И когда резервисты помогали готовить задержанных к принудительным допросам, традиционная разделительная линия между военными полицейскими, которые должны выполнять только процедуры задержания, и сотрудниками военной разведки, занятыми сбором информации, начинала исчезать. Агенты военной разведки прибегали к самым жестоким методам. Например, чтобы получить информацию от одного иракского генерала, следователи раздели его шестнадцатилетнего сына, вымазали его грязью, а потом выставили на холод. Сержант Сэмюэль Провенанс (рота «Альфа», 302-й батальон военной разведки) сообщил нескольким информационным агентствам, что два следователя подвергали сексуальному насилию девочку-подростка, и другие солдаты знали об этом. В следующей главе мы увидим, что многие солдаты и гражданские-контрактники совершали намного худшие злоупотребления, чем зверства охранников ночной смены под руководством Чипа Фредерика.
358
Опытный военный следователь сказал мне, что, по его мнению, следователи манипулировали персоналом военной полиции, чтобы те помогали им получить нужную информацию: «Здесь главная зацепка. Недобросовестные следователи (в той или иной степени, в порядке убывания: младшие военные следователи, контрактники, сотрудники ЦРУ) намеренно играли в эти игры с людьми, готовыми им верить.
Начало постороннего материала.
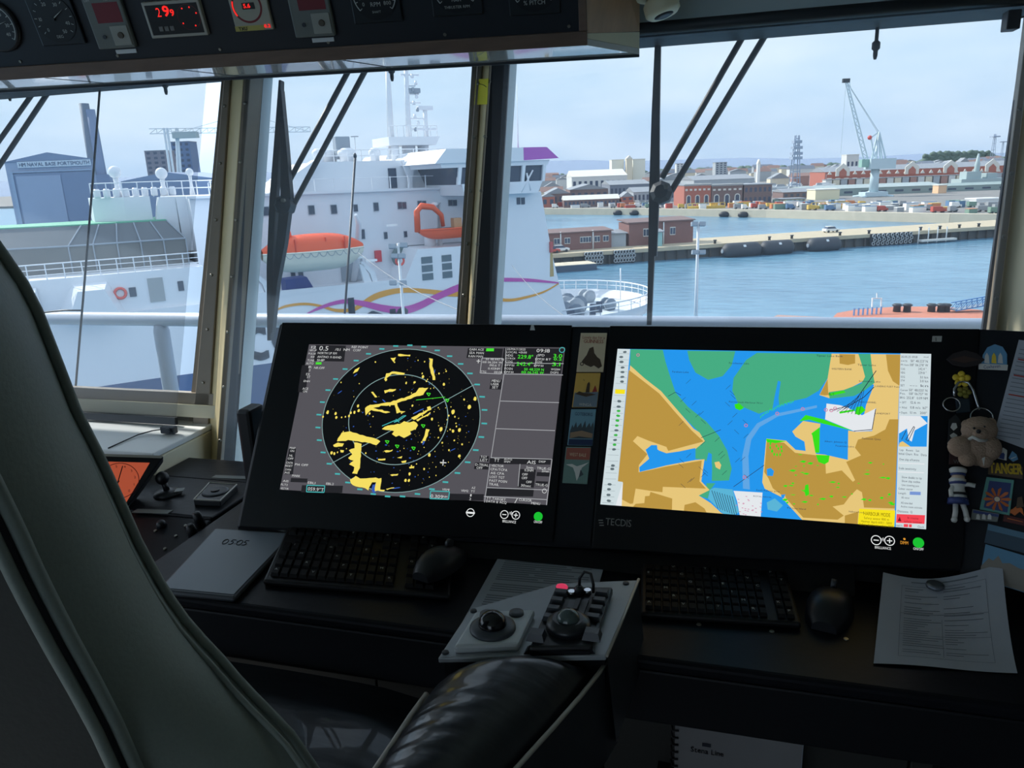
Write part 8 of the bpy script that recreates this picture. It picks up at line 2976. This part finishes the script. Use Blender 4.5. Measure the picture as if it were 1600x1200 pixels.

Я знаю, что происходит, когда военным полицейским поручают охрану задержанных (это была компания пехоты, которую назначили управлять тюрьмой), и они начинали относиться ко мне, как будто я был воплощением всех возможных стереотипов „следователя“, свойственных американской культуре; но когда я говорил им, что не только не собираюсь делать то, чего от меня ожидают, но и объяснял почему, они не только поняли мою точку зрения, но согласились со мной и охотно меняли свое поведение. Контроль одного человека над другим — огромная ответственность, и людей нужно обучать, а не просто отдавать приказы». Получено 3 августа 2006 г.; источник предпочел остаться анонимным.